- Larry Friedman keynoted an international conference on “Youth and Global Social Movements” at the University of the Azores Oct. 2-4. His presentation was titled “And the World Will be One”(Lennon): Student Activists Take on Ultra-Nationalists and Neo-Liberals, 1968-2018.
- Mark Roseman participated in the 52 German Historikertag, the biennial historian’s conference, held this year in Münster with the theme “divided societies”. He gave the paper “Jews, race and Volk” in the panel “War das Dritte Reich ein Rassenstaat? Kritische Perspektiven“ (Was the Third Reich a racial state? Critical perspectives”
- Tatiana Saburova organized an international workshop "Siberia: Infrastructure and Environment" which took place in IU Europe Gateway in Berlin, Germany, on October 5-7, 2018.
- Rob Schneider gave a presentation, ”From Chuck Tilly’s Living Room to Early Modern Toulouse (and back),” on 28 September at the Department of History, Georgetown University, as one of the William Beik Seminars, a series of talks by Early Modern French historians on their early work.
- Congratulations to Leah Shopkow for winning The William and Edwyna Gilbert Award for the best article in a journal, magazine, or other serial on teaching history, for “How Many Sources Do I Need,” The History Teacher 50, no. 2 (February 2017).

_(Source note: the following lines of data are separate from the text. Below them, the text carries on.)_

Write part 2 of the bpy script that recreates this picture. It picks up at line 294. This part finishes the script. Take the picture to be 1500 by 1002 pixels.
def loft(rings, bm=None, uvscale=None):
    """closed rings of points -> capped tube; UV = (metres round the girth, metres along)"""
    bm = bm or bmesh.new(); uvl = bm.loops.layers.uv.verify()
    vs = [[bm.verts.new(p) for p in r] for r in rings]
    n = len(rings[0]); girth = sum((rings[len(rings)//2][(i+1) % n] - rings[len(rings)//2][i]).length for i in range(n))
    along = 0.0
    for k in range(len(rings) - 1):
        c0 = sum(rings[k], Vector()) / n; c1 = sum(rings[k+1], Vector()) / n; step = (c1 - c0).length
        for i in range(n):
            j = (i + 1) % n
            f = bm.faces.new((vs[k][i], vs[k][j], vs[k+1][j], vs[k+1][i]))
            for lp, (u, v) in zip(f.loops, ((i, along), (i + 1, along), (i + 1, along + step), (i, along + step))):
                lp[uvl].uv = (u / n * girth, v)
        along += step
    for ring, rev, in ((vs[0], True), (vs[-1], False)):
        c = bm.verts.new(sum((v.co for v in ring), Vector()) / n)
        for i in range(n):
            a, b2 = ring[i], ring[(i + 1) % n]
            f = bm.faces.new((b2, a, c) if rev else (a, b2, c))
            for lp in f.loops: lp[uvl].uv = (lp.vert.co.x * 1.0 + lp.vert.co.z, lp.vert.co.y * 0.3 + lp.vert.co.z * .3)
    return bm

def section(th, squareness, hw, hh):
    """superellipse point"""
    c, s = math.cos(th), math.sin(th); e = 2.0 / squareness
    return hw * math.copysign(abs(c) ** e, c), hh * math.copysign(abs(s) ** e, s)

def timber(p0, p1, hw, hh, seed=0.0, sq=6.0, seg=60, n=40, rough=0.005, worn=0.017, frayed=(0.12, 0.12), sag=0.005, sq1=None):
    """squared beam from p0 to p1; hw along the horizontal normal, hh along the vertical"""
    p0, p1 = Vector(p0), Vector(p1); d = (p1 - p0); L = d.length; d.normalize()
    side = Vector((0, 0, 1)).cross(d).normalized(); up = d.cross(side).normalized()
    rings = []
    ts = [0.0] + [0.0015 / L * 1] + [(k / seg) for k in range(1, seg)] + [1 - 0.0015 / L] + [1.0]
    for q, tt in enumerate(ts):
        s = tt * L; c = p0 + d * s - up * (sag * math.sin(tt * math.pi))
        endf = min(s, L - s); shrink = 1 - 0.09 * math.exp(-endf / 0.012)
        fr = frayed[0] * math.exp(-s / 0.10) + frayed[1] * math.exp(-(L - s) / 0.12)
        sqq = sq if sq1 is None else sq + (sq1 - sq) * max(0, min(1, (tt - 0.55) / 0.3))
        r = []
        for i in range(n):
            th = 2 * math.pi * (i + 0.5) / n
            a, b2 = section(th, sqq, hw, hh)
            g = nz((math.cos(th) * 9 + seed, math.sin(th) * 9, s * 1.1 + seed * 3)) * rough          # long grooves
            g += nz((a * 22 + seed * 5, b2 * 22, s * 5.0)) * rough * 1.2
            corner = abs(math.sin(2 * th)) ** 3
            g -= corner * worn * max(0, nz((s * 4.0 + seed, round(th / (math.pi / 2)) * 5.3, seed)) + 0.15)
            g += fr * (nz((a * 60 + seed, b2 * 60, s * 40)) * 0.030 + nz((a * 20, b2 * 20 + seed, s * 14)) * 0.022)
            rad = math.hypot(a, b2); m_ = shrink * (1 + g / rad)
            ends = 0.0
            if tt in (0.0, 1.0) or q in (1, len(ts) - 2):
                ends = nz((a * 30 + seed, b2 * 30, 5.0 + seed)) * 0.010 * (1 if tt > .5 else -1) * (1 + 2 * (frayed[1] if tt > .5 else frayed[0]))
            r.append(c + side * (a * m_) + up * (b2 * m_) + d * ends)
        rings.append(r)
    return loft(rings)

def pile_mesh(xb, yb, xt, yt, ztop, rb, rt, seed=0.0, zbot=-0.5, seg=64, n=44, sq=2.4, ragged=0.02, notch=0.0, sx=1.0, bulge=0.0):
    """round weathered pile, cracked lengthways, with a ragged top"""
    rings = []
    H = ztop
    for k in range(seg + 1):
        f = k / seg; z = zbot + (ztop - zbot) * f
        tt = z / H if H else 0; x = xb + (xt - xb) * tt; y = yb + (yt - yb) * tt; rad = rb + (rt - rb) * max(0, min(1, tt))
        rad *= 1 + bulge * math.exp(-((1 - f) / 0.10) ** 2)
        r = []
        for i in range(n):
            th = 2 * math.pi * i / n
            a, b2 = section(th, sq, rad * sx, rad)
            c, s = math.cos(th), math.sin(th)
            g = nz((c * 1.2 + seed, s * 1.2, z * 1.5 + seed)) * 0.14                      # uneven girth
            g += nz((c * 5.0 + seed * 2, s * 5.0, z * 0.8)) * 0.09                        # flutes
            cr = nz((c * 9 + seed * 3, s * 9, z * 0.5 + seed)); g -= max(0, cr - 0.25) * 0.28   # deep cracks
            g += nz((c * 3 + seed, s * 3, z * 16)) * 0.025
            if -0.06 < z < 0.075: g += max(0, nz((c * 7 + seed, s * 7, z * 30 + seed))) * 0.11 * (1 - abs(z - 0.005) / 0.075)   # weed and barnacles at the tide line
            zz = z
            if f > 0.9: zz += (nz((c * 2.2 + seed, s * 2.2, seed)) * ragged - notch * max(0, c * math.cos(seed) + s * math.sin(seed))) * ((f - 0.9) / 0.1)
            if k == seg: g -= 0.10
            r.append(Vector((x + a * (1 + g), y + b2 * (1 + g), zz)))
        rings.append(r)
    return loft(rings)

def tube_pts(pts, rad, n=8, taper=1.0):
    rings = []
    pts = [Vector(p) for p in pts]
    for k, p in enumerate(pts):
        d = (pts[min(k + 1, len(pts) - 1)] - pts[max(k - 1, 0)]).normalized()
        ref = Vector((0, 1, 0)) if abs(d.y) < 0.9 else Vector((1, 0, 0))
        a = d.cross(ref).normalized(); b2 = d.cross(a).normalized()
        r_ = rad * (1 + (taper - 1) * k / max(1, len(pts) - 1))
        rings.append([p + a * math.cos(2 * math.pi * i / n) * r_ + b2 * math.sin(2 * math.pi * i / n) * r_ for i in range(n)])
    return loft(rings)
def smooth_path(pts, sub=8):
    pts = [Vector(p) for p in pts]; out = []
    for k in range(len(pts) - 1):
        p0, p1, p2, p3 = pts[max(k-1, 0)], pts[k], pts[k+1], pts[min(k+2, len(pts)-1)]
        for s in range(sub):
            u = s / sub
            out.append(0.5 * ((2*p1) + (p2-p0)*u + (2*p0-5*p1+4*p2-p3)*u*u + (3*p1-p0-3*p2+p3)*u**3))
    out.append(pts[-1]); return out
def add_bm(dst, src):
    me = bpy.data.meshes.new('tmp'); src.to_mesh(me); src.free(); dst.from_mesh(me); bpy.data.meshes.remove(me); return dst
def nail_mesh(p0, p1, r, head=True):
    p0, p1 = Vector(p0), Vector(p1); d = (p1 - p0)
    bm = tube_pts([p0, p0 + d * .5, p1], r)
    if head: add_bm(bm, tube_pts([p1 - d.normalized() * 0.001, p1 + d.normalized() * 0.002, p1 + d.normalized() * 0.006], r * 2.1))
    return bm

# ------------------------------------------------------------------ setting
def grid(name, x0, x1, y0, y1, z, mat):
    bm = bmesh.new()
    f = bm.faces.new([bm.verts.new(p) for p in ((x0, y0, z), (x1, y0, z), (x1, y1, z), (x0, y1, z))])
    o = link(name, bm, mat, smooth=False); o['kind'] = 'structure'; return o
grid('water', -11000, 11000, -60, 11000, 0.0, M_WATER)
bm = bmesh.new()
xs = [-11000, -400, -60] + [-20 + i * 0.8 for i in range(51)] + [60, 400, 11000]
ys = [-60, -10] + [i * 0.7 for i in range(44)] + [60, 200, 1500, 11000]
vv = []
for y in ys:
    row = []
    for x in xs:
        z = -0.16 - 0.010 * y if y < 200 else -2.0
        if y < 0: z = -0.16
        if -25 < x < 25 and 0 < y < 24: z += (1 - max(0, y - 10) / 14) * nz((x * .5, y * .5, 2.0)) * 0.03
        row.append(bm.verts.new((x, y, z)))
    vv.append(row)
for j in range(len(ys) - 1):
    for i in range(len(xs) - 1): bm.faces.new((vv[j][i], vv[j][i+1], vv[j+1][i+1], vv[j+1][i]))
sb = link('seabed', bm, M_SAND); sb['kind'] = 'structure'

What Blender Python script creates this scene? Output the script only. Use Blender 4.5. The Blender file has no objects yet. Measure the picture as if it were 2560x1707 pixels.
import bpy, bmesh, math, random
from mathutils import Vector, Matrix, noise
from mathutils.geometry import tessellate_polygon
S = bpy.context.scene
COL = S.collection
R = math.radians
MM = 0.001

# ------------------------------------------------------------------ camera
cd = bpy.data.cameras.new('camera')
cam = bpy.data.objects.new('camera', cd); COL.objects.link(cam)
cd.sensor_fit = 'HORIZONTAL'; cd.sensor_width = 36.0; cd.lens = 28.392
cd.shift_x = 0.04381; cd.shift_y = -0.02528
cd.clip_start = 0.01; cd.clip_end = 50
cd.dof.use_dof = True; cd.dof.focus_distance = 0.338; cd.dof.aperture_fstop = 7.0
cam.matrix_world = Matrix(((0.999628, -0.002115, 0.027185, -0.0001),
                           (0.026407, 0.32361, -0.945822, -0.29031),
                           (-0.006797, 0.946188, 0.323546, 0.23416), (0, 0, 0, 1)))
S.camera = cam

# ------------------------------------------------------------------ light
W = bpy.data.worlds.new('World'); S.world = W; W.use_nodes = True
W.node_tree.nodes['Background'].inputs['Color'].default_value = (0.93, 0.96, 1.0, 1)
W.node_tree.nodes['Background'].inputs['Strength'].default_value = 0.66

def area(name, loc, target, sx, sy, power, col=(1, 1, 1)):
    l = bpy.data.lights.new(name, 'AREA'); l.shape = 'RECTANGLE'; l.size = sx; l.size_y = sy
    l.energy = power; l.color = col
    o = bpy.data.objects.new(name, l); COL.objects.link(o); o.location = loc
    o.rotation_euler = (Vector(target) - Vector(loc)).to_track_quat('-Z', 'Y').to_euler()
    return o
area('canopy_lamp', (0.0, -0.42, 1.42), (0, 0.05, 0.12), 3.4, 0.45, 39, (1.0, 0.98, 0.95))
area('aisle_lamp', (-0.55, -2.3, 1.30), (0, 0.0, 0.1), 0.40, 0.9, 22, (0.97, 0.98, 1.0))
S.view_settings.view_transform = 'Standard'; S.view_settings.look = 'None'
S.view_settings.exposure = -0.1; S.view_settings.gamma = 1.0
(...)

More details here.
- On September 15, Ellen Wu spoke on "The Asian American Movement: Enduring Legacy, Continuing Challenges" at the Indiana Civic Leadership Forum in Carmel. The forum was organized by United Chinese Americans, the Indianapolis Chinese Community Center, China United Education Assistance Foundation, the Indiana Asian American Today newspaper and sponsored by Civic Leadership USA. She has also just published her essay "GI Joe Nisei: The Invention of World War II's Iconic Japanese American Soldier" in Warring Over Valor: How Race and Gender Shaped American Military Heroism in the 20th and 21st Centuries, ed. Simon Wendt (Rutgers University Press).
- Mirjam Zadoff‘s biography of Werner Scholem was reviewed in this week’s Times Literary Supplement: “Ruler of the Red Flag”, by Stephen E. Aschheim.